# What to do
Would you return the complete listing below word for word?

# Data extract

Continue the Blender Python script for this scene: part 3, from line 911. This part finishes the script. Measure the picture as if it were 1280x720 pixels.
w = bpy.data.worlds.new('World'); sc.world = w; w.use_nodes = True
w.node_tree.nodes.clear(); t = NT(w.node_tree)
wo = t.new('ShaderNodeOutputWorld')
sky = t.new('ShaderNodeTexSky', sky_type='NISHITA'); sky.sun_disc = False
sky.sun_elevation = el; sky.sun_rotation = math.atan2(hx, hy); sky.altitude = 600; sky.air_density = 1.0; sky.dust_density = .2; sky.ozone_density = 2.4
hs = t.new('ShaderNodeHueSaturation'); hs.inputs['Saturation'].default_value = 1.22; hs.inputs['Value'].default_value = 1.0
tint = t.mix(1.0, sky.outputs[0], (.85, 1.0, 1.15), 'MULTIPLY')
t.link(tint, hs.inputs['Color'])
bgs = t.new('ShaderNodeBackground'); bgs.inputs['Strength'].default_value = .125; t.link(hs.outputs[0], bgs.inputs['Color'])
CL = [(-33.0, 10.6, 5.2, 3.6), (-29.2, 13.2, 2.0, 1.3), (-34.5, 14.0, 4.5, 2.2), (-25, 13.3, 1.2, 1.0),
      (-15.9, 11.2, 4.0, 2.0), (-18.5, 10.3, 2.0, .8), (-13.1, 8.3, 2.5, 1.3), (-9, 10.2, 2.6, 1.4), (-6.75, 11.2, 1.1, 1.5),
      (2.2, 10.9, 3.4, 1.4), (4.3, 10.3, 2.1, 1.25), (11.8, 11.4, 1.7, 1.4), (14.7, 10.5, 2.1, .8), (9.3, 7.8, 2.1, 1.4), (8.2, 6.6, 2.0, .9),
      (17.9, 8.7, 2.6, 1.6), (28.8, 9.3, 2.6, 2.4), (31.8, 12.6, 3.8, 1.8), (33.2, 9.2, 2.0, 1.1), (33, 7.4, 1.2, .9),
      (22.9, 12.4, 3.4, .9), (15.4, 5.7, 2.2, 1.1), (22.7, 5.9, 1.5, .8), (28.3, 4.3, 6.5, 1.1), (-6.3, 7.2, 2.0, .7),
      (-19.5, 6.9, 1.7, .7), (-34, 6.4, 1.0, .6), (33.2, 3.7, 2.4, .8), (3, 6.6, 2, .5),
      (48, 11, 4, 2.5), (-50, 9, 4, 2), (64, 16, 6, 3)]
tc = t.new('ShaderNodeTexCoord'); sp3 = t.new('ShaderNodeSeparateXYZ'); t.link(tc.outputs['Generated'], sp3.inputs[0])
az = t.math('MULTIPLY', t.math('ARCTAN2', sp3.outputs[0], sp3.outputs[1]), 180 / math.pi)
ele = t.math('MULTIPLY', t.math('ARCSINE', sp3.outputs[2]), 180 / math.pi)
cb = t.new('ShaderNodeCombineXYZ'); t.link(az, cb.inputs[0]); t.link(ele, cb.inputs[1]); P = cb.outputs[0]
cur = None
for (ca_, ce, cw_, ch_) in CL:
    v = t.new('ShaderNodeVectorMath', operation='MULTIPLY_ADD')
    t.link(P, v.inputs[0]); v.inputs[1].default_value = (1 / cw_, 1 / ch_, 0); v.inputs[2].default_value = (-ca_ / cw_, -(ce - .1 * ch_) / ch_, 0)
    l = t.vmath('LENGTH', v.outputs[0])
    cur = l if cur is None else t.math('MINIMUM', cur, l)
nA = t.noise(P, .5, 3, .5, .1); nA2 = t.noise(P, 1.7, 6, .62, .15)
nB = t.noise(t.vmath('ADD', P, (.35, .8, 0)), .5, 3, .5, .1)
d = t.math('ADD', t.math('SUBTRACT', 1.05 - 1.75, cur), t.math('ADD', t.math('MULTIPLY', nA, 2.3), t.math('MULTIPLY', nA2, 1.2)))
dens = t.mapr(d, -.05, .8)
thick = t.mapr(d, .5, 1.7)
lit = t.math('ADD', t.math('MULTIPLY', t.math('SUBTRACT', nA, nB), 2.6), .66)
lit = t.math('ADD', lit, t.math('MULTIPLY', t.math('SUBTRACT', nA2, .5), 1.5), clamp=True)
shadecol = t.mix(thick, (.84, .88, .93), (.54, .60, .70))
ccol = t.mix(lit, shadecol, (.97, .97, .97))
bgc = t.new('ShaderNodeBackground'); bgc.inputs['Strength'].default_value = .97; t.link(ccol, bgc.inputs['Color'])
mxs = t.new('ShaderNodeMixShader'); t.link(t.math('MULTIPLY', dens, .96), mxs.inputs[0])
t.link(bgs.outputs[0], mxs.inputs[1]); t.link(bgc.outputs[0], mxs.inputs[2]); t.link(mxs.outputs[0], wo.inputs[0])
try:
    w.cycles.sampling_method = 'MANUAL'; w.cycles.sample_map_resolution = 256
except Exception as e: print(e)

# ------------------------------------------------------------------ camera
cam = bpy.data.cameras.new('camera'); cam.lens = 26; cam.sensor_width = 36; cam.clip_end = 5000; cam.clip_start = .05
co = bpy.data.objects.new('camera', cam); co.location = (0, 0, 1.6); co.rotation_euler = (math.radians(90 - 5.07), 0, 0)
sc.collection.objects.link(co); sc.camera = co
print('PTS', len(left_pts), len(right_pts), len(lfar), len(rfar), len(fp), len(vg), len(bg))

# Task result
Continue the Blender Python script for this scene: part 3, from line 911. This part finishes the script. Measure the picture as if it were 1280x720 pixels.
w = bpy.data.worlds.new('World'); sc.world = w; w.use_nodes = True
w.node_tree.nodes.clear(); t = NT(w.node_tree)
wo = t.new('ShaderNodeOutputWorld')
sky = t.new('ShaderNodeTexSky', sky_type='NISHITA'); sky.sun_disc = False
sky.sun_elevation = el; sky.sun_rotation = math.atan2(hx, hy); sky.altitude = 600; sky.air_density = 1.0; sky.dust_density = .2; sky.ozone_density = 2.4
hs = t.new('ShaderNodeHueSaturation'); hs.inputs['Saturation'].default_value = 1.22; hs.inputs['Value'].default_value = 1.0
tint = t.mix(1.0, sky.outputs[0], (.85, 1.0, 1.15), 'MULTIPLY')
t.link(tint, hs.inputs['Color'])
bgs = t.new('ShaderNodeBackground'); bgs.inputs['Strength'].default_value = .125; t.link(hs.outputs[0], bgs.inputs['Color'])
CL = [(-33.0, 10.6, 5.2, 3.6), (-29.2, 13.2, 2.0, 1.3), (-34.5, 14.0, 4.5, 2.2), (-25, 13.3, 1.2, 1.0),
      (-15.9, 11.2, 4.0, 2.0), (-18.5, 10.3, 2.0, .8), (-13.1, 8.3, 2.5, 1.3), (-9, 10.2, 2.6, 1.4), (-6.75, 11.2, 1.1, 1.5),
      (2.2, 10.9, 3.4, 1.4), (4.3, 10.3, 2.1, 1.25), (11.8, 11.4, 1.7, 1.4), (14.7, 10.5, 2.1, .8), (9.3, 7.8, 2.1, 1.4), (8.2, 6.6, 2.0, .9),
      (17.9, 8.7, 2.6, 1.6), (28.8, 9.3, 2.6, 2.4), (31.8, 12.6, 3.8, 1.8), (33.2, 9.2, 2.0, 1.1), (33, 7.4, 1.2, .9),
      (22.9, 12.4, 3.4, .9), (15.4, 5.7, 2.2, 1.1), (22.7, 5.9, 1.5, .8), (28.3, 4.3, 6.5, 1.1), (-6.3, 7.2, 2.0, .7),
      (-19.5, 6.9, 1.7, .7), (-34, 6.4, 1.0, .6), (33.2, 3.7, 2.4, .8), (3, 6.6, 2, .5),
      (48, 11, 4, 2.5), (-50, 9, 4, 2), (64, 16, 6, 3)]
tc = t.new('ShaderNodeTexCoord'); sp3 = t.new('ShaderNodeSeparateXYZ'); t.link(tc.outputs['Generated'], sp3.inputs[0])
az = t.math('MULTIPLY', t.math('ARCTAN2', sp3.outputs[0], sp3.outputs[1]), 180 / math.pi)
ele = t.math('MULTIPLY', t.math('ARCSINE', sp3.outputs[2]), 180 / math.pi)
cb = t.new('ShaderNodeCombineXYZ'); t.link(az, cb.inputs[0]); t.link(ele, cb.inputs[1]); P = cb.outputs[0]
cur = None
for (ca_, ce, cw_, ch_) in CL:
    v = t.new('ShaderNodeVectorMath', operation='MULTIPLY_ADD')
    t.link(P, v.inputs[0]); v.inputs[1].default_value = (1 / cw_, 1 / ch_, 0); v.inputs[2].default_value = (-ca_ / cw_, -(ce - .1 * ch_) / ch_, 0)
    l = t.vmath('LENGTH', v.outputs[0])
    cur = l if cur is None else t.math('MINIMUM', cur, l)
nA = t.noise(P, .5, 3, .5, .1); nA2 = t.noise(P, 1.7, 6, .62, .15)
nB = t.noise(t.vmath('ADD', P, (.35, .8, 0)), .5, 3, .5, .1)
d = t.math('ADD', t.math('SUBTRACT', 1.05 - 1.75, cur), t.math('ADD', t.math('MULTIPLY', nA, 2.3), t.math('MULTIPLY', nA2, 1.2)))
dens = t.mapr(d, -.05, .8)
thick = t.mapr(d, .5, 1.7)
lit = t.math('ADD', t.math('MULTIPLY', t.math('SUBTRACT', nA, nB), 2.6), .66)
lit = t.math('ADD', lit, t.math('MULTIPLY', t.math('SUBTRACT', nA2, .5), 1.5), clamp=True)
shadecol = t.mix(thick, (.84, .88, .93), (.54, .60, .70))
ccol = t.mix(lit, shadecol, (.97, .97, .97))
bgc = t.new('ShaderNodeBackground'); bgc.inputs['Strength'].default_value = .97; t.link(ccol, bgc.inputs['Color'])
mxs = t.new('ShaderNodeMixShader'); t.link(t.math('MULTIPLY', dens, .96), mxs.inputs[0])
t.link(bgs.outputs[0], mxs.inputs[1]); t.link(bgc.outputs[0], mxs.inputs[2]); t.link(mxs.outputs[0], wo.inputs[0])
try:
    w.cycles.sampling_method = 'MANUAL'; w.cycles.sample_map_resolution = 256
except Exception as e: print(e)

# ------------------------------------------------------------------ camera
cam = bpy.data.cameras.new('camera'); cam.lens = 26; cam.sensor_width = 36; cam.clip_end = 5000; cam.clip_start = .05
co = bpy.data.objects.new('camera', cam); co.location = (0, 0, 1.6); co.rotation_euler = (math.radians(90 - 5.07), 0, 0)
sc.collection.objects.link(co); sc.camera = co
print('PTS', len(left_pts), len(right_pts), len(lfar), len(rfar), len(fp), len(vg), len(bg))